Problem requirements: Every line that holds the string "scene" is to be identified and copied.
----
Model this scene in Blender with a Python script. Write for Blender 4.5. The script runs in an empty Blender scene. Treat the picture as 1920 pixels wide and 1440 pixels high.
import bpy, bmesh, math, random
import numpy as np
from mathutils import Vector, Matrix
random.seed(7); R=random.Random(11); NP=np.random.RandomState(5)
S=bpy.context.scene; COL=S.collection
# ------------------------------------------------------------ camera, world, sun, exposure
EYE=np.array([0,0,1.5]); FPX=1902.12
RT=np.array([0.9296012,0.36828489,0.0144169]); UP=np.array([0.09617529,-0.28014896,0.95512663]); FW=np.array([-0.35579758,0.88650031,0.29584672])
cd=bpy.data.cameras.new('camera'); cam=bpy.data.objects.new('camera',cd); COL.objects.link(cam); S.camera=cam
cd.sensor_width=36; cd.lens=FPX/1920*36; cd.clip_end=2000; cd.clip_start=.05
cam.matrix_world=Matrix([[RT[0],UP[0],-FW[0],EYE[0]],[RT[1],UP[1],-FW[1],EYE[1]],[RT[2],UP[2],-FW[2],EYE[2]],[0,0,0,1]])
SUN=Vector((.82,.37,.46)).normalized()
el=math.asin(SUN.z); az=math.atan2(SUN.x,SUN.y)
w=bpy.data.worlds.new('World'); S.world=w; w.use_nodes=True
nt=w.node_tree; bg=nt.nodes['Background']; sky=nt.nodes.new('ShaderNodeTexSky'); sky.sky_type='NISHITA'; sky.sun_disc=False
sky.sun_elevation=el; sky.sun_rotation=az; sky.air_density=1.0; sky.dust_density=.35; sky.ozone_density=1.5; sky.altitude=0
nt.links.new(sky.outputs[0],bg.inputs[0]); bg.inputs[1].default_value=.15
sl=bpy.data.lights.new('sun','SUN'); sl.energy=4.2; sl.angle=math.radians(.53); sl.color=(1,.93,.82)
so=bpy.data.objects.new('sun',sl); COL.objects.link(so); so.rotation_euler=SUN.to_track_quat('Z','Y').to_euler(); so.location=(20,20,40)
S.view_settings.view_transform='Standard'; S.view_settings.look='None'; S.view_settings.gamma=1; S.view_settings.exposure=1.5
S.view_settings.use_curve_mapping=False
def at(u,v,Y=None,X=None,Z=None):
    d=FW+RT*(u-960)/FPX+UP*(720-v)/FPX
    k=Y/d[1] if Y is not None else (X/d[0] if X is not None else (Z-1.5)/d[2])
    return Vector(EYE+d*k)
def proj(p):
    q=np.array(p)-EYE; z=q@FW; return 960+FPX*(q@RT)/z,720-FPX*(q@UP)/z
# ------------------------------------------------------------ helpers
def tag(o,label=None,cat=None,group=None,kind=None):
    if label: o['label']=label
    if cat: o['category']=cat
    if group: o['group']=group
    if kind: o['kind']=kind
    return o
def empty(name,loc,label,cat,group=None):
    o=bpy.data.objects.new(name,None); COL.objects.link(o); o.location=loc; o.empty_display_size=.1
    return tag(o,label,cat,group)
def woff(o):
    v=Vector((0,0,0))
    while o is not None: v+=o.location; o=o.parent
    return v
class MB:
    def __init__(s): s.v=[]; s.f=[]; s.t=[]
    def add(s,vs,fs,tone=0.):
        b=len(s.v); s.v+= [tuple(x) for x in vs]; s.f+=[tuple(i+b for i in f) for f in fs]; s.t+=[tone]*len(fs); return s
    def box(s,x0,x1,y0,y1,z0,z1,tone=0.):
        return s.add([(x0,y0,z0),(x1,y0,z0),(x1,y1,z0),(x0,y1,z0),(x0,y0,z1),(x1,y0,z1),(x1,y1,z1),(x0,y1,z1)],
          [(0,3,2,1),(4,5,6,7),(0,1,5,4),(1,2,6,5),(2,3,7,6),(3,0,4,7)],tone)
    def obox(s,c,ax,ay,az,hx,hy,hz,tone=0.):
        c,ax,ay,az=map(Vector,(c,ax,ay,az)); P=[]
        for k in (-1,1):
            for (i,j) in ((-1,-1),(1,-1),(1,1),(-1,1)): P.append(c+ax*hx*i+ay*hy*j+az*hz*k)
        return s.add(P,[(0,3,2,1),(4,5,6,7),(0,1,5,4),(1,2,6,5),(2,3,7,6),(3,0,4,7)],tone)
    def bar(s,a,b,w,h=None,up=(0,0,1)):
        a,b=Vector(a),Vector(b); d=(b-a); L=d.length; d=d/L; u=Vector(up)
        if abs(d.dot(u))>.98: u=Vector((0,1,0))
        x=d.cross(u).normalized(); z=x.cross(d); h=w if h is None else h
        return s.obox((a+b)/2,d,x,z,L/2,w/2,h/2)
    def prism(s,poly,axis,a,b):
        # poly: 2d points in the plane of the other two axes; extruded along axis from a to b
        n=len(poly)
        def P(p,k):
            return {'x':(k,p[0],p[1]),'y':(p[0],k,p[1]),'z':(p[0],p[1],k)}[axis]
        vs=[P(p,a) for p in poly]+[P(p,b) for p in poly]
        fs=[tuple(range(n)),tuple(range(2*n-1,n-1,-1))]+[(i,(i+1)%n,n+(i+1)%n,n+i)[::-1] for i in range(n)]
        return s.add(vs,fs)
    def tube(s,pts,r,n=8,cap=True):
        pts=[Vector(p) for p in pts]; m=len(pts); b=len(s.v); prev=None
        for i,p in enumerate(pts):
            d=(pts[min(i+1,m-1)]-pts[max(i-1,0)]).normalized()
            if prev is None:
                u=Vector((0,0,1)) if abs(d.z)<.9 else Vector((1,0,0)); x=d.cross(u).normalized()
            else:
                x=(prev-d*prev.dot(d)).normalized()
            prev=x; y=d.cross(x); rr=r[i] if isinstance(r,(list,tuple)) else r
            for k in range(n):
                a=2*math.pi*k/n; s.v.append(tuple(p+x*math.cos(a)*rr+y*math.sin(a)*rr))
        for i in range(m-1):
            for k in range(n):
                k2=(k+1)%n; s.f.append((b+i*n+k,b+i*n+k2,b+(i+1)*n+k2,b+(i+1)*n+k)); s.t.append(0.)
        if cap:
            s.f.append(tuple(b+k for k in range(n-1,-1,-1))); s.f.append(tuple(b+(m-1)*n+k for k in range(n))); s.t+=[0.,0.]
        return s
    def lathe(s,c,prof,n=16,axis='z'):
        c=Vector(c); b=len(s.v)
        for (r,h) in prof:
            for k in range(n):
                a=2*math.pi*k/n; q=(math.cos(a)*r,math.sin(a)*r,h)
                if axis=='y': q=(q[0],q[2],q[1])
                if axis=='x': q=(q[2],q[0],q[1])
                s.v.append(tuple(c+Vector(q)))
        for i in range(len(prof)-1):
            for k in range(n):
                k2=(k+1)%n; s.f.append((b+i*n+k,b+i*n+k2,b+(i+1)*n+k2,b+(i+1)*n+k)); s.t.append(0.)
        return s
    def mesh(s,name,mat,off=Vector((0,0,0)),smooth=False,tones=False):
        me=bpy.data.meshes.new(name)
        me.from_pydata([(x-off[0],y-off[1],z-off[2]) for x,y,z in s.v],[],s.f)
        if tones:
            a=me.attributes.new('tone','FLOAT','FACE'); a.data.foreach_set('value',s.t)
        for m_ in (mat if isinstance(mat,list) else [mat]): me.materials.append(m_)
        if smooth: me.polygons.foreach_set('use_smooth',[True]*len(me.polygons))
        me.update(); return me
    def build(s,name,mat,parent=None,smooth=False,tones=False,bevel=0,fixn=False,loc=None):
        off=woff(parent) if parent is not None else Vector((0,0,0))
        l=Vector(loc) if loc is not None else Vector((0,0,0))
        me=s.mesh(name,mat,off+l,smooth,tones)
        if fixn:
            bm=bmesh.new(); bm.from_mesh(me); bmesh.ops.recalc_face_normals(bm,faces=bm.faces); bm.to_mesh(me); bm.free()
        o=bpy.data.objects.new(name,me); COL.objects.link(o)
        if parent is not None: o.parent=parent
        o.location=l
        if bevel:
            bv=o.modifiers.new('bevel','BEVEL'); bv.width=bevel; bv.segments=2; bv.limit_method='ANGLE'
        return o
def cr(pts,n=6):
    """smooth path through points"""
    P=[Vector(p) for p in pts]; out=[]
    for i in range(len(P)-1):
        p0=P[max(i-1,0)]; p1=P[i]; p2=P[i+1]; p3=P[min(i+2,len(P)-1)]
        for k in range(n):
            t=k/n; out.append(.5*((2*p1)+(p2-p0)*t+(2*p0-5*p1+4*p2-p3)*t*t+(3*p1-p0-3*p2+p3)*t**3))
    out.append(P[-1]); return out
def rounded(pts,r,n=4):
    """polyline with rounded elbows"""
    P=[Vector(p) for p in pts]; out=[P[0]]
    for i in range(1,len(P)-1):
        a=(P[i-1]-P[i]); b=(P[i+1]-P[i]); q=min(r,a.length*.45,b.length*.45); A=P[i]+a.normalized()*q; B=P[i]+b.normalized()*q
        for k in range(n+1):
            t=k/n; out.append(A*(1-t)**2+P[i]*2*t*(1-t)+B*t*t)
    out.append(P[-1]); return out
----
Problem solution:
Model this scene in Blender with a Python script. Write for Blender 4.5. The script runs in an empty Blender scene. Treat the picture as 1920 pixels wide and 1440 pixels high.
S=bpy.context.scene; COL=S.collection